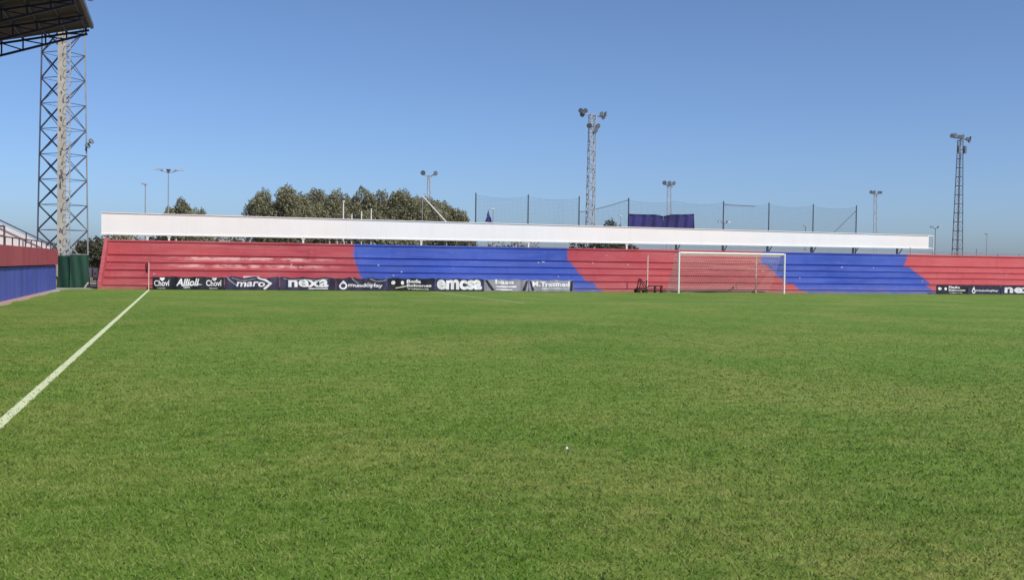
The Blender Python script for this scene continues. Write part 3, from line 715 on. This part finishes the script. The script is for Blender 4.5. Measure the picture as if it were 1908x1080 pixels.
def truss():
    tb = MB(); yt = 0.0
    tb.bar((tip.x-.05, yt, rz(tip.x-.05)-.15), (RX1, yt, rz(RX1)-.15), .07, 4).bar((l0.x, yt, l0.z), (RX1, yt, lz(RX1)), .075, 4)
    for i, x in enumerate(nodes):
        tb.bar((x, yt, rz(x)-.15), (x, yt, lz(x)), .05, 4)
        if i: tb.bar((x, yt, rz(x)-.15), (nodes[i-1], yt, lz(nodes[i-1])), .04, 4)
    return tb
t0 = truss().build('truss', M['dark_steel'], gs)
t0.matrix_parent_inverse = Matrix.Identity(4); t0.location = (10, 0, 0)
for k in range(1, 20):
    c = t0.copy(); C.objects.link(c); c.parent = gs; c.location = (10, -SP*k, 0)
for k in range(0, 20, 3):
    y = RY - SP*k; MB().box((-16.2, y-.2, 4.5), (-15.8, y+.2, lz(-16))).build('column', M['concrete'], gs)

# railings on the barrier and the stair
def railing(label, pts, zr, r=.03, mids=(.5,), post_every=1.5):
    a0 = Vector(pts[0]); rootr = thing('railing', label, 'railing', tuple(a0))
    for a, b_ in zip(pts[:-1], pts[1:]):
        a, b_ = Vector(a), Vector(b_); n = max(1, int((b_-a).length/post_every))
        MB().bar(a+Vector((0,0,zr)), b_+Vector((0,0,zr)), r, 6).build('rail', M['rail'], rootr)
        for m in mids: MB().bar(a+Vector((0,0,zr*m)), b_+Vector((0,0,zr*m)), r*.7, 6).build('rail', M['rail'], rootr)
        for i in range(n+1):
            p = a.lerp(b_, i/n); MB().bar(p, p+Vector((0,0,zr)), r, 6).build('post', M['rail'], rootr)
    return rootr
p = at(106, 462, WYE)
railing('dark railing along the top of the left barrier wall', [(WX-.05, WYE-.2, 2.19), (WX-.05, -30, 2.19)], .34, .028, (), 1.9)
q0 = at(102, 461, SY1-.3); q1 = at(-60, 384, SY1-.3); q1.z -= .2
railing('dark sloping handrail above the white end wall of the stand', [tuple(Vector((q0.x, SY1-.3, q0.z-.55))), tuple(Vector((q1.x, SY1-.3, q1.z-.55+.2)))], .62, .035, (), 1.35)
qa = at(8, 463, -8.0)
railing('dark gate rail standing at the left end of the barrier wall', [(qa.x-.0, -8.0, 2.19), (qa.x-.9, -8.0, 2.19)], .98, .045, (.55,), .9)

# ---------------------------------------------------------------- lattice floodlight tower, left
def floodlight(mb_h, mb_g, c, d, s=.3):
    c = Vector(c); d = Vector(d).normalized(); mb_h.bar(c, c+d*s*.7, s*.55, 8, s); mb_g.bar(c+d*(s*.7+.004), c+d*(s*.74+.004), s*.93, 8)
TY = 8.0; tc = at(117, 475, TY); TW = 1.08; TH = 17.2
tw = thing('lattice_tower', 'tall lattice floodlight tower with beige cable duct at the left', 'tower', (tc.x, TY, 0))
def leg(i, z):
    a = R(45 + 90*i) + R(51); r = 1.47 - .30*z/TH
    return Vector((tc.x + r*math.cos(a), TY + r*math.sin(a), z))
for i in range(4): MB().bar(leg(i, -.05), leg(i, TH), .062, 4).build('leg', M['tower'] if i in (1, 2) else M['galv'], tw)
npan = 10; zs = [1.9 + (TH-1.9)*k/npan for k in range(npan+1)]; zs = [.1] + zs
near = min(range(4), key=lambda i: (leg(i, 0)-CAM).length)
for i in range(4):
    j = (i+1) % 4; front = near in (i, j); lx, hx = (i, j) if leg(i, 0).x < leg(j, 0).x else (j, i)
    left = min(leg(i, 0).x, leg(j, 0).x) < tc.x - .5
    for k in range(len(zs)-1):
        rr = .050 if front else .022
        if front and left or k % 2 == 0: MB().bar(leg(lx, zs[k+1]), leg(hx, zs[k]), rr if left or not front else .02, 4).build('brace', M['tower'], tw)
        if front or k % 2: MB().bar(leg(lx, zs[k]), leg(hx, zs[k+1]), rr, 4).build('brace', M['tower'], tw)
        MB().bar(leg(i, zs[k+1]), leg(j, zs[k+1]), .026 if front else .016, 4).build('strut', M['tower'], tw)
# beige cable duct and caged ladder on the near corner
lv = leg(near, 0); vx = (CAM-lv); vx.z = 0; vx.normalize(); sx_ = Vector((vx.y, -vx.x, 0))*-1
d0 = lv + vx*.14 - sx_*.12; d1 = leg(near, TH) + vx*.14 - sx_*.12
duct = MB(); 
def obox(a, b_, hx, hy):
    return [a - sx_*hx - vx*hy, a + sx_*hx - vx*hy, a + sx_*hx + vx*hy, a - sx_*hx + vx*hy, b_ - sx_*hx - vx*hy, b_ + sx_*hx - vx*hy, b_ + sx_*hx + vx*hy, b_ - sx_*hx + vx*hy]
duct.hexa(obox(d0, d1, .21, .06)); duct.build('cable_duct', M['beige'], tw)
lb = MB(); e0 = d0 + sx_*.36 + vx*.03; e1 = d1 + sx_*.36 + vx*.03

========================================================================

Images should not appear in the copy; retype the listing above exactly.

* The result
The Blender Python script for this scene continues. Write part 3, from line 715 on. This part finishes the script. The script is for Blender 4.5. Measure the picture as if it were 1908x1080 pixels.
def truss():
    tb = MB(); yt = 0.0
    tb.bar((tip.x-.05, yt, rz(tip.x-.05)-.15), (RX1, yt, rz(RX1)-.15), .07, 4).bar((l0.x, yt, l0.z), (RX1, yt, lz(RX1)), .075, 4)
    for i, x in enumerate(nodes):
        tb.bar((x, yt, rz(x)-.15), (x, yt, lz(x)), .05, 4)
        if i: tb.bar((x, yt, rz(x)-.15), (nodes[i-1], yt, lz(nodes[i-1])), .04, 4)
    return tb
t0 = truss().build('truss', M['dark_steel'], gs)
t0.matrix_parent_inverse = Matrix.Identity(4); t0.location = (10, 0, 0)
for k in range(1, 20):
    c = t0.copy(); C.objects.link(c); c.parent = gs; c.location = (10, -SP*k, 0)
for k in range(0, 20, 3):
    y = RY - SP*k; MB().box((-16.2, y-.2, 4.5), (-15.8, y+.2, lz(-16))).build('column', M['concrete'], gs)

# railings on the barrier and the stair
def railing(label, pts, zr, r=.03, mids=(.5,), post_every=1.5):
    a0 = Vector(pts[0]); rootr = thing('railing', label, 'railing', tuple(a0))
    for a, b_ in zip(pts[:-1], pts[1:]):
        a, b_ = Vector(a), Vector(b_); n = max(1, int((b_-a).length/post_every))
        MB().bar(a+Vector((0,0,zr)), b_+Vector((0,0,zr)), r, 6).build('rail', M['rail'], rootr)
        for m in mids: MB().bar(a+Vector((0,0,zr*m)), b_+Vector((0,0,zr*m)), r*.7, 6).build('rail', M['rail'], rootr)
        for i in range(n+1):
            p = a.lerp(b_, i/n); MB().bar(p, p+Vector((0,0,zr)), r, 6).build('post', M['rail'], rootr)
    return rootr
p = at(106, 462, WYE)
railing('dark railing along the top of the left barrier wall', [(WX-.05, WYE-.2, 2.19), (WX-.05, -30, 2.19)], .34, .028, (), 1.9)
q0 = at(102, 461, SY1-.3); q1 = at(-60, 384, SY1-.3); q1.z -= .2
railing('dark sloping handrail above the white end wall of the stand', [tuple(Vector((q0.x, SY1-.3, q0.z-.55))), tuple(Vector((q1.x, SY1-.3, q1.z-.55+.2)))], .62, .035, (), 1.35)
qa = at(8, 463, -8.0)
railing('dark gate rail standing at the left end of the barrier wall', [(qa.x-.0, -8.0, 2.19), (qa.x-.9, -8.0, 2.19)], .98, .045, (.55,), .9)

# ---------------------------------------------------------------- lattice floodlight tower, left
def floodlight(mb_h, mb_g, c, d, s=.3):
    c = Vector(c); d = Vector(d).normalized(); mb_h.bar(c, c+d*s*.7, s*.55, 8, s); mb_g.bar(c+d*(s*.7+.004), c+d*(s*.74+.004), s*.93, 8)
TY = 8.0; tc = at(117, 475, TY); TW = 1.08; TH = 17.2
tw = thing('lattice_tower', 'tall lattice floodlight tower with beige cable duct at the left', 'tower', (tc.x, TY, 0))
def leg(i, z):
    a = R(45 + 90*i) + R(51); r = 1.47 - .30*z/TH
    return Vector((tc.x + r*math.cos(a), TY + r*math.sin(a), z))
for i in range(4): MB().bar(leg(i, -.05), leg(i, TH), .062, 4).build('leg', M['tower'] if i in (1, 2) else M['galv'], tw)
npan = 10; zs = [1.9 + (TH-1.9)*k/npan for k in range(npan+1)]; zs = [.1] + zs
near = min(range(4), key=lambda i: (leg(i, 0)-CAM).length)
for i in range(4):
    j = (i+1) % 4; front = near in (i, j); lx, hx = (i, j) if leg(i, 0).x < leg(j, 0).x else (j, i)
    left = min(leg(i, 0).x, leg(j, 0).x) < tc.x - .5
    for k in range(len(zs)-1):
        rr = .050 if front else .022
        if front and left or k % 2 == 0: MB().bar(leg(lx, zs[k+1]), leg(hx, zs[k]), rr if left or not front else .02, 4).build('brace', M['tower'], tw)
        if front or k % 2: MB().bar(leg(lx, zs[k]), leg(hx, zs[k+1]), rr, 4).build('brace', M['tower'], tw)
        MB().bar(leg(i, zs[k+1]), leg(j, zs[k+1]), .026 if front else .016, 4).build('strut', M['tower'], tw)
# beige cable duct and caged ladder on the near corner
lv = leg(near, 0); vx = (CAM-lv); vx.z = 0; vx.normalize(); sx_ = Vector((vx.y, -vx.x, 0))*-1
d0 = lv + vx*.14 - sx_*.12; d1 = leg(near, TH) + vx*.14 - sx_*.12
duct = MB(); 
def obox(a, b_, hx, hy):
    return [a - sx_*hx - vx*hy, a + sx_*hx - vx*hy, a + sx_*hx + vx*hy, a - sx_*hx + vx*hy, b_ - sx_*hx - vx*hy, b_ + sx_*hx - vx*hy, b_ + sx_*hx + vx*hy, b_ - sx_*hx + vx*hy]
duct.hexa(obox(d0, d1, .21, .06)); duct.build('cable_duct', M['beige'], tw)
lb = MB(); e0 = d0 + sx_*.36 + vx*.03; e1 = d1 + sx_*.36 + vx*.03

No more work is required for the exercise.